=== Data ===
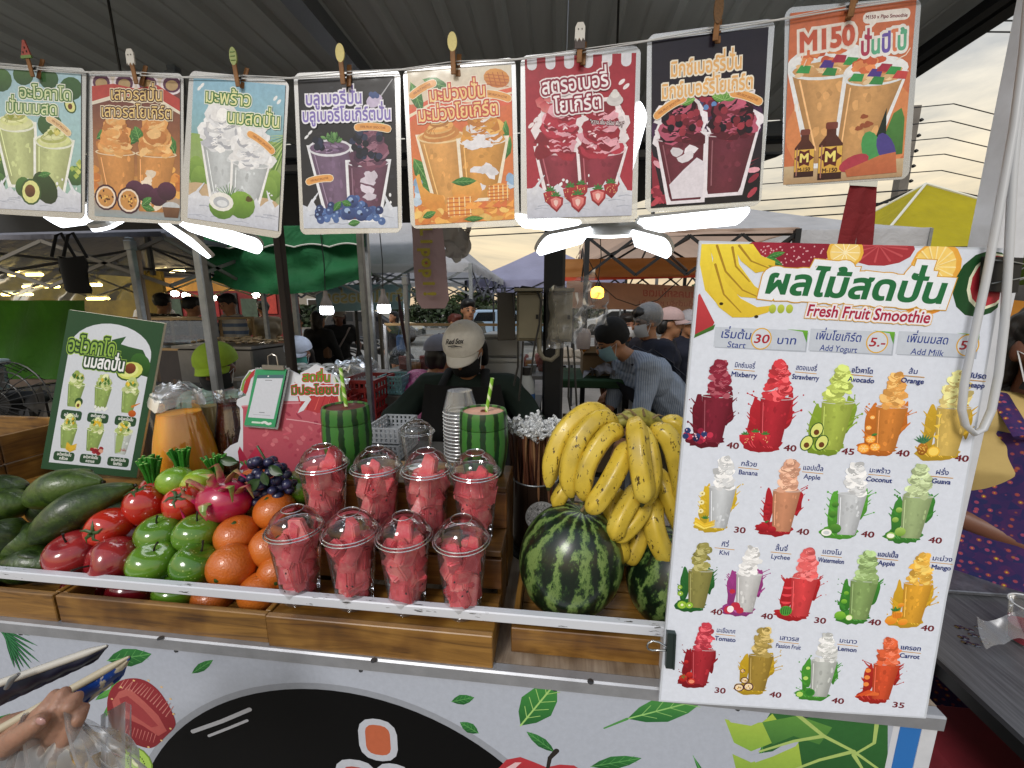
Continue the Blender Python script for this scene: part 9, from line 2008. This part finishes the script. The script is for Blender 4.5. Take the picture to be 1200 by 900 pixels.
P=person('person in a white cap half hidden by the left edge of the price board',807,380,3.9,hat=True,face=10,shirt=NAVY,sleeve=1.5,pants=BLK,skin='b',vox=.014);cap(P,'#a9adb8')
P=person('seller in a yellow tee and purple flower apron behind the side counter',1243,412,1.0,face=-10,head=(0,10),shirt=cloth('yellow','#b8a064',.06),sleeve=.72,pants=BLK,skin='c',vox=.008,wide=1.12,hairlen=.1,arms=[((-.10,-.25,.0),(.0,-.40,.12)),((.045,-.235,.02),(-.16,-.29,.17))]);mask(P,'#101012');W_=P['W']
m,nt_,p_=new_mat('flower_apron');L=nt_.links.new;t_=N(nt_,'ShaderNodeTexCoord');v_=N(nt_,'ShaderNodeTexVoronoi',i_Scale=62,i_Randomness=.8);L(t_.outputs['Object'],v_.inputs['Vector'])
r_=ramp(nt_,[(.09,'#c9a43a'),(.13,'#a03c3a'),(.26,'#8a4056'),(.32,'#2f1f56')]);L(v_.outputs['Distance'],r_.inputs[0])
hs=N(nt_,'ShaderNodeHueSaturation',i_Saturation=1.0);sp=N(nt_,'ShaderNodeSeparateColor');L(v_.outputs['Color'],sp.inputs[0]);mr=N(nt_,'ShaderNodeMapRange');mr.inputs[3].default_value=.46;mr.inputs[4].default_value=.56;L(sp.outputs[0],mr.inputs[0]);L(mr.outputs[0],hs.inputs['Hue']);L(r_.outputs[0],hs.inputs['Color']);L(hs.outputs[0],p_.inputs['Base Color']);p_.inputs['Roughness'].default_value=.85
b=MB();b.grid(lambda u_,v_:W_((u_-.5)*(.26+.22*min(1,v_*2)),.46-.95*v_,.155*math.cos((u_-.5)*2.2)+.012*math.sin(11*u_+3*v_)+.015),22,26);b.build('apron',m,P['t'],world=True)
for s in(-1,1):strap(P,[(s*.11,.46,.14),(s*.10,.545,.03),(s*.07,.50,-.12)],m,.02,'apron_strap')
def nb(px,py,D):return onD(px,py,D)
HS=mat('hand_skin','#96705c',.5,var=.1,vscale=60,bump=.25,bscale=180,sss=.1);D0=.50
hand=thing('customer_hand','hand coming in at the bottom left corner gripping two pouches and a carrier bag','hand',nb(50,850,D0))
E=[]
wr=nb(-40,925,D0+.04);pm=nb(25,872,D0+.02)
E+=[('c',nb(-130,960,D0+.02),.034,wr,.029),('c',wr,.029,pm,.032),('c',nb(8,858,D0+.01),.020,nb(60,842,D0+.0),.018),('c',nb(20,890,D0+.01),.020,nb(62,868,D0),.016)]
FG=[((8,876),(36,846),(56,828),(64,815),.0092),((28,880),(52,850),(68,828),(75,812),.0092),((50,880),(70,852),(82,828),(90,817),.0088),((66,882),(80,864),(92,842),(98,830),.0078)]
for a_,b_,c_,d_,r_ in FG:E+=[('c',nb(*a_,D0-.004),r_*1.12,nb(*b_,D0-.026),r_*1.05),('c',nb(*b_,D0-.026),r_*1.05,nb(*c_,D0-.030),r_*.95),('c',nb(*c_,D0-.030),r_*.95,nb(*d_,D0-.022),r_*.78)]
E+=[('c',nb(-4,884,D0-.02),.014,nb(22,862,D0-.044),.0115),('c',nb(22,862,D0-.044),.0115,nb(46,846,D0-.046),.0090)]
blob('hand_body',E,.0024,HS,hand,2,world=True)
for q_,w_ in(((48,845),.0055),):b=MB();b.ell(nb(*q_,D0-.0545),(.0062,.0025,.0048),10,6);b.build('thumb_nail',mat('nail','#a8807a',.25),hand,world=True)
def pouch(label,A0,A1,w0,w1,D,m,drop,edge=None):
 """a flat zipped pouch seen along its top edge, running from A0 to A1"""
 a_,b_=nb(*A0,D[0]),nb(*A1,D[1]);t=thing('pouch',label,'pouch',a_);d=(b_-a_).normalized();dn=Vector((0,.25,-1));dn=(dn-d*dn.dot(d)).normalized();n=d.cross(dn)
 L_=(b_-a_).length;b=MB();out=[]
 for k_ in range(25):
  s=k_/24;tap=1 if s<.86 else max(.12,1-(s-.86)/.14*.9);out.append((s,tap))
 for sd in(-1,1):
  def f(u_,v_):
   s,tap=out[int(round(u_*24))];h=(w0+(w1-w0)*s)*tap
   return a_+d*L_*s+dn*(h*v_*drop)+n*sd*(.006*math.sin(PI*min(1,v_+.12))*tap+.0012*math.sin(31*u_+5*v_))
  b.grid(f,24,8)
 b.build('pouch_side',m,t,world=True)
 b=MB();b.tube([a_+d*L_*s-dn*.001 for s,tap in out],[.0042*tap+.001 for s,tap in out],8);b.build('pouch_edge',edge or m,t,world=True);return t,a_,b_,d,dn,n
m,nt_,p_=new_mat('blue_white_print');L=nt_.links.new;t_=N(nt_,'ShaderNodeTexCoord');n1=N(nt_,'ShaderNodeTexNoise',i_Scale=16,i_Detail=3,i_Distortion=2.5);L(t_.outputs['Object'],n1.inputs['Vector']);sp=N(nt_,'ShaderNodeSeparateXYZ');L(t_.outputs['Object'],sp.inputs[0]);ad=N(nt_,'ShaderNodeMath',operation='MULTIPLY_ADD');L(sp.outputs[0],ad.inputs[0]);ad.inputs[1].default_value=1.5;L(n1.outputs[0],ad.inputs[2]);r_=ramp(nt_,[(.40,'#a89a80'),(.60,'#b8b09c'),(.635,'#153f8c'),(.80,'#0f2f70')]);L(ad.outputs[0],r_.inputs[0]);L(r_.outputs[0],p_.inputs['Base Color']);p_.inputs['Roughness'].default_value=.35;p_.inputs['Coat Weight'].default_value=.3
pouch('cream pouch with a blue tip held in the hand, nearest the viewer',(-30,872),(152,770),.050,.020,(D0-.015,D0+.03),m,1.0,mat('cream_edge','#b4aa92',.5))
q_=pouch('white edged dark blue pouch held behind the cream one',(-40,815),(126,757),.040,.016,(D0+.03,D0+.06),mat('pouch_navy','#10162c',.4),1.0,mat('pouch_white','#b9b6ae',.5))
t,a_,b_,d,dn,n=q_
for k_ in range(16):s=.18+.045*k_;b=MB();c_=a_+d*((b_-a_).length*s)+dn*.0042-n*.0;c_=c_+(EYE-c_).normalized()*.0045;b.bar(c_,c_+d*.006+dn*(.003 if k_%2 else-.002),.0022,.0008);b.build('edge_lettering',mat('black_ink','#1c1a1c',.6),t,world=True)
b=MB();b.tube([nb(8,806,D0+.03),nb(14,796,D0+.025),nb(22,790,D0+.025)],[.003,.0035,.002],8);b.build('zip_pull',M_STEEL,t,world=True)
BAGF=clear_plastic('carrier_film',tint=(.9,.9,.9),gloss=.03,rough=.3,facing=.2,milky=.13)
cb=thing('carrier_bag','translucent carrier bag hanging from the hand with yellow food inside','carrier bag',nb(70,880,D0+.02))
b=MB()
def f(u_,v_):
 x_=78+(u_-.5)*(22+165*min(1,v_*1.5)**.8);y_=838+100*v_+14*abs(u_-.5)*(1-v_);p=nb(x_,y_,D0-.01+.05*(u_-.5)**2-.02*math.sin(PI*v_));return p+Vector((noise.noise(Vector((u_*7,v_*2,1))),noise.noise(Vector((u_*9,v_*2,5))),0))*.012
b.grid(f,40,18);b.grid(lambda u_,v_:Vector(f(u_,v_))+Vector((0,.06*math.sin(PI*u_)*v_,0)),30,12);b.build('bag_film',BAGF,cb,world=True)
for P_ in(((28,838),(34,862),(44,900),(52,940)),((78,832),(84,850),(98,880),(122,930)),((30,836),(26,850),(10,880),(-4,930))):b=MB();b.tube([nb(x_,y_,D0-.035)for x_,y_ in P_],[.003,.006,.010,.012],8,flat=(1,.4));b.build('bag_handle',BAGF,cb,world=True)
b=MB();b.grid(lambda u_,v_:nb(118+36*u_,822+20*abs(u_-.8)+90*v_,D0+.01+.01*math.sin(6*u_)),10,8);b.build('bag_film',BAGF,cb,world=True)
rr=random.Random(2);b=MB()
for k_ in range(46):b.ell(nb(rr.uniform(-5,140),rr.uniform(886,930),D0+.01+rr.uniform(0,.03)),(.012,.010,.008),8,5,mtx=rotm(rr.uniform(0,90),0,rr.uniform(0,180)))
o=b.build('yellow_food',mat('yellow_food','#b8901c',.5,var=.35,vscale=40),cb,world=True);o['kind']='stuff'
try:bpy.data.objects.remove(_to)
except Exception:pass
===
Exercise details - State the count of lines that contain the string "from". Nothing else is needed.

Solution to this task - 3